**Written request:** Everything from the first line to the line containing "random.seed(7)" is to be repeated exactly; nothing past it.

────────

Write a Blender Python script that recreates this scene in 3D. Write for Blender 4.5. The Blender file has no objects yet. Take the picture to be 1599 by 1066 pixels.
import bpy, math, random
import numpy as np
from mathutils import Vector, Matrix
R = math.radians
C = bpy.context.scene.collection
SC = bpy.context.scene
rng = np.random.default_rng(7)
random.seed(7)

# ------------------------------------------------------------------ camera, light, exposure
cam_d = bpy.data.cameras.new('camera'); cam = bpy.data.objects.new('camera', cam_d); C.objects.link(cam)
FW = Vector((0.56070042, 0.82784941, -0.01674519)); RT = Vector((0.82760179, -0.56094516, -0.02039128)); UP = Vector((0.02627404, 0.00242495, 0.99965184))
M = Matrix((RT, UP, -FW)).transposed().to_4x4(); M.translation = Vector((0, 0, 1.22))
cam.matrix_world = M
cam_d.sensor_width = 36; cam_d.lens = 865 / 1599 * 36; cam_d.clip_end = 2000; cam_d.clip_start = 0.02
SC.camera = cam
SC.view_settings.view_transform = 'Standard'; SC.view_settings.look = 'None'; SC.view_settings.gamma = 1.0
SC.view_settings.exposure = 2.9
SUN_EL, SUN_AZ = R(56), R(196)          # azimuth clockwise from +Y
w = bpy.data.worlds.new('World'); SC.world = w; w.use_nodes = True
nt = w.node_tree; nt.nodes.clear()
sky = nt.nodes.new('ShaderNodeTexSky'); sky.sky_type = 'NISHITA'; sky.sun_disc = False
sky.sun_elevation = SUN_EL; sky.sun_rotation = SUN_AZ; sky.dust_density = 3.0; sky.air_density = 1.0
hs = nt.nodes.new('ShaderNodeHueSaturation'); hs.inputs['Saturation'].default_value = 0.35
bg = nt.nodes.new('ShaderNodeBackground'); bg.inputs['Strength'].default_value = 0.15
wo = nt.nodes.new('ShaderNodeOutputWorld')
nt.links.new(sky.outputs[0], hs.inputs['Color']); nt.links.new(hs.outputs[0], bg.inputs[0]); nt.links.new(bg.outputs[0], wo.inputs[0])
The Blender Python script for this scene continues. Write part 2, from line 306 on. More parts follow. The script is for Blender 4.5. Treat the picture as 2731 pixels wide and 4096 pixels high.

────────

**Response for this exercise:**
Write a Blender Python script that recreates this scene in 3D. Write for Blender 4.5. The Blender file has no objects yet. Take the picture to be 1599 by 1066 pixels.
import bpy, math, random
import numpy as np
from mathutils import Vector, Matrix
R = math.radians
C = bpy.context.scene.collection
SC = bpy.context.scene
rng = np.random.default_rng(7)
random.seed(7)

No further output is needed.